May 16, 2017 - Politics & Policy

Schiff calls WH's Russia response a "non-denial denial"

Pablo Martinez Monsivais / AP

Ranking Member of the House Intel Committee Adam Schiff said "the denials from the administration" about Trump's disclosure of highly classified information to Russian officials "are really a form of non-denial denial," during an interview with NYT's David Sanger at the Center for American Progress' Ideas Conference Tuesday.

What they're not saying: Schiff added the administration's statements that "the president did not discuss war plans is a bit of a non sequitur, and saying he did not discuss sources and methods is a bit of ruse," since that's not what the report was about.

"What we are engaged in is a new war of ideas, it's not communism versus capitalism, it is autocracy and authoritarianism versus democratic forms of government," said Schiff.
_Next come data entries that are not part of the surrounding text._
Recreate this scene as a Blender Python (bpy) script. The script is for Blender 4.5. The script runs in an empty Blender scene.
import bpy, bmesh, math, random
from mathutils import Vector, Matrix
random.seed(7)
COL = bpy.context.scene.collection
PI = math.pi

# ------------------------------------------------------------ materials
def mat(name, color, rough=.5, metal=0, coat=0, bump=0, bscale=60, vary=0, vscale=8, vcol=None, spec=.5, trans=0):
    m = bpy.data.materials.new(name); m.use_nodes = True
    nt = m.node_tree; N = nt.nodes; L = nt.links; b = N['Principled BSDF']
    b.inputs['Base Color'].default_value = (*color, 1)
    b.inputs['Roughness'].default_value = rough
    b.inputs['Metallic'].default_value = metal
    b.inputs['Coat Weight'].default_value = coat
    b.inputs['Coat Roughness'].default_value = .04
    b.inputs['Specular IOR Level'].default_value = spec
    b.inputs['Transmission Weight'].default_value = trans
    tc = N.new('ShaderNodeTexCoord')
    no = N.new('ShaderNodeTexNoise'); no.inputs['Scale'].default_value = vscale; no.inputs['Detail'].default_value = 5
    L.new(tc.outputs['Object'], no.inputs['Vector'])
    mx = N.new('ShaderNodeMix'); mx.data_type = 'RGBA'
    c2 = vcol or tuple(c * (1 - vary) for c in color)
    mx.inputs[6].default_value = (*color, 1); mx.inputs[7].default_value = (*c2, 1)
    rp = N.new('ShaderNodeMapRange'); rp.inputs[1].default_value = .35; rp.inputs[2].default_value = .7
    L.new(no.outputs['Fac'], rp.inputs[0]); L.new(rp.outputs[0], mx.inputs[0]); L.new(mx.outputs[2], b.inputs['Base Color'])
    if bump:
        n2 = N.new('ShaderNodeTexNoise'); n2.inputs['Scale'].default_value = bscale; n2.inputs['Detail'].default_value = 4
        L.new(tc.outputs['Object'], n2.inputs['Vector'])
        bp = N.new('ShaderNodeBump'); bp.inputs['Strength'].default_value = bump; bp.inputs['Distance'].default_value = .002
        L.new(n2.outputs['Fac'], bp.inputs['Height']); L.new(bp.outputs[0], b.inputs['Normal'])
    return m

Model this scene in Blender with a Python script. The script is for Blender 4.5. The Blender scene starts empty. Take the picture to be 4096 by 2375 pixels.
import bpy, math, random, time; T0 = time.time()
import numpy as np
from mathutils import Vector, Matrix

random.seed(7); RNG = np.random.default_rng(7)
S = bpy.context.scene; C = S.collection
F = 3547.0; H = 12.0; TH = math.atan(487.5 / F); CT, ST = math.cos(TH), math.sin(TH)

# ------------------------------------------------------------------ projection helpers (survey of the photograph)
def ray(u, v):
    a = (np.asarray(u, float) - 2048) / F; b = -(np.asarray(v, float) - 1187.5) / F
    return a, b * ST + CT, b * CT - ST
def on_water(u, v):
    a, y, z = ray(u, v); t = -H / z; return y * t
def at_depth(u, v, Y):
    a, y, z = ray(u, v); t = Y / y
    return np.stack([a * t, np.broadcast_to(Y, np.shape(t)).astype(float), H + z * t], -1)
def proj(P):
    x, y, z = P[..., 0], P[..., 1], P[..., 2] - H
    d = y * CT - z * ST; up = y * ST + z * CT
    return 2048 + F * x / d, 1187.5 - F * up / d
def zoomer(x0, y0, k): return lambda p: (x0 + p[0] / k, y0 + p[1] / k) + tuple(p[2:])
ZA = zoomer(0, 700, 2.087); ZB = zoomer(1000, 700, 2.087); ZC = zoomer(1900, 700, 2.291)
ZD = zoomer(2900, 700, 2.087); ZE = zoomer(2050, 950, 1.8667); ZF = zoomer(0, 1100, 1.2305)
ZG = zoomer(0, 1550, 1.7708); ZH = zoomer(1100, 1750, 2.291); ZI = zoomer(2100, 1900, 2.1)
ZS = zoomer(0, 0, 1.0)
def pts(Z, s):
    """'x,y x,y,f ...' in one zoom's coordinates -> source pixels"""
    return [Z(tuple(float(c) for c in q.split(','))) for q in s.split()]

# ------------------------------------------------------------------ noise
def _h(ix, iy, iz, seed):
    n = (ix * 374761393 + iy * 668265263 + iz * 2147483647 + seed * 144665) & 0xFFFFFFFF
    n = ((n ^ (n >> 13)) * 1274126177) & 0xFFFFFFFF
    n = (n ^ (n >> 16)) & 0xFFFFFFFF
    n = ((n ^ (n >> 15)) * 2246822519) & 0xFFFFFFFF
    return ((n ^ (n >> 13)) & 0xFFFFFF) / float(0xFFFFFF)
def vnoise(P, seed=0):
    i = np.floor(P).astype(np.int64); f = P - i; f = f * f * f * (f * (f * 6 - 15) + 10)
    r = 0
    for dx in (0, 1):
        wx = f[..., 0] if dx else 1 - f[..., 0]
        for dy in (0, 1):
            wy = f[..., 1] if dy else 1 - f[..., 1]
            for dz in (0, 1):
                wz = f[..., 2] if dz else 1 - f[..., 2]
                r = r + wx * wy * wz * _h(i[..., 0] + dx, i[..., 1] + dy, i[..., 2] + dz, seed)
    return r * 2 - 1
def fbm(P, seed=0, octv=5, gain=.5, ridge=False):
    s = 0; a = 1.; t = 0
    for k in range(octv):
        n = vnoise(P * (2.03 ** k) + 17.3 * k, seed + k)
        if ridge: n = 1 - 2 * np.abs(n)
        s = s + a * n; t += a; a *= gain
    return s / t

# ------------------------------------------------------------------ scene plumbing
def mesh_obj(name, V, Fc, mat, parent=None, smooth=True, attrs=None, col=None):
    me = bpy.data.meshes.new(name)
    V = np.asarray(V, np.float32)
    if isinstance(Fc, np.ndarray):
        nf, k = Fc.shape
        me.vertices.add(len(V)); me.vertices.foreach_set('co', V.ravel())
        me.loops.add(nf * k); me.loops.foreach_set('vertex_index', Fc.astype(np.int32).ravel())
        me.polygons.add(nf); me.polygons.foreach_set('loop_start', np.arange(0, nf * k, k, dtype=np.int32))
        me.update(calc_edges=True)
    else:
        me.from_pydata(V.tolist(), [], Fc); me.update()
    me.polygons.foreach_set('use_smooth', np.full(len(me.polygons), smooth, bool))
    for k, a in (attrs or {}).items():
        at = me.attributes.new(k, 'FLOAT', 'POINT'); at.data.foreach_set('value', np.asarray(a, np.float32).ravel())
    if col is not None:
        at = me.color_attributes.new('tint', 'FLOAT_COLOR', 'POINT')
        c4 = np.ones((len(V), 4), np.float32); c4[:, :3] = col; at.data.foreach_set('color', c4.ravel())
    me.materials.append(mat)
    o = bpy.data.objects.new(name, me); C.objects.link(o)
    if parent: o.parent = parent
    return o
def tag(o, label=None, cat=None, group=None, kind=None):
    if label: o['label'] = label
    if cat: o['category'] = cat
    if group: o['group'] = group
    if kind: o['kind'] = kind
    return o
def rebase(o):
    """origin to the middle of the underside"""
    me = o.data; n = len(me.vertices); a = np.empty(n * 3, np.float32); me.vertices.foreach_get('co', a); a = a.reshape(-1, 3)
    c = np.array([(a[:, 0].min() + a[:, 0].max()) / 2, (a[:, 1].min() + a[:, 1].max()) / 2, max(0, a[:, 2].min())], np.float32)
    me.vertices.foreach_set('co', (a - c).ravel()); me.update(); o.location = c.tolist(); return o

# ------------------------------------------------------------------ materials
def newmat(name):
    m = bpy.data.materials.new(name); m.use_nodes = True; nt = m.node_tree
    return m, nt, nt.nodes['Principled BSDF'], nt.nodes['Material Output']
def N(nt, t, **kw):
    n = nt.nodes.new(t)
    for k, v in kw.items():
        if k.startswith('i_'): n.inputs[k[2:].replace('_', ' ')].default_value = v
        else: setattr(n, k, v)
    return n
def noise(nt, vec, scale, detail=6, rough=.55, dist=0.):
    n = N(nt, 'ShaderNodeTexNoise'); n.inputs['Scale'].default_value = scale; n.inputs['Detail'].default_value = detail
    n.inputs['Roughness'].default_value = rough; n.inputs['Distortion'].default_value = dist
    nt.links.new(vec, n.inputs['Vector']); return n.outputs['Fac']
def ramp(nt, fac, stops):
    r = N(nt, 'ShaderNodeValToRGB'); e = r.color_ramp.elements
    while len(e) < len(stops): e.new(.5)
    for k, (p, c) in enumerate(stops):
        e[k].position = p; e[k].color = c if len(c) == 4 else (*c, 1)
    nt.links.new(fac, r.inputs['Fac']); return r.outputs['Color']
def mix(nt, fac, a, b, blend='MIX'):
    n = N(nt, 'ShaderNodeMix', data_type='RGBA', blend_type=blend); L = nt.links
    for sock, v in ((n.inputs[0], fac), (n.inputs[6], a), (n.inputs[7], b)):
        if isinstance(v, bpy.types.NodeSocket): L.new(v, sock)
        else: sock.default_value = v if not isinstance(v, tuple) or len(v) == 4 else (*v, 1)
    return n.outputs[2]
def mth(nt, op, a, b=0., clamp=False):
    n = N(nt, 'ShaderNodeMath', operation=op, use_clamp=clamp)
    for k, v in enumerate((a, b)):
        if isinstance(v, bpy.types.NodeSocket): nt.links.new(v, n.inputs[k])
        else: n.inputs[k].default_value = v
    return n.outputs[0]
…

What this means: Schiff warned Russians could "reverse engineer" what they learned from Trump to determine the source of the information is. Schiff said that means:

  • The source could dry up (and if the source is a human it's even more dangerous)
  • The country that shared that intel with the U.S. "could decide it can't trust the U.S. with information"
  • "Or worse, it can't trust the President with information," which gets even more dangerous "particularly if we're talking about a threat posed to Americans by ISIS," which is what the reports allege

He's right: Already we have seen European countries questioning their relationship with the U.S.

The solution: Not much of a reassuring answer from Schiff — "I have to hope that someone will counsel the president what it means to protect...information."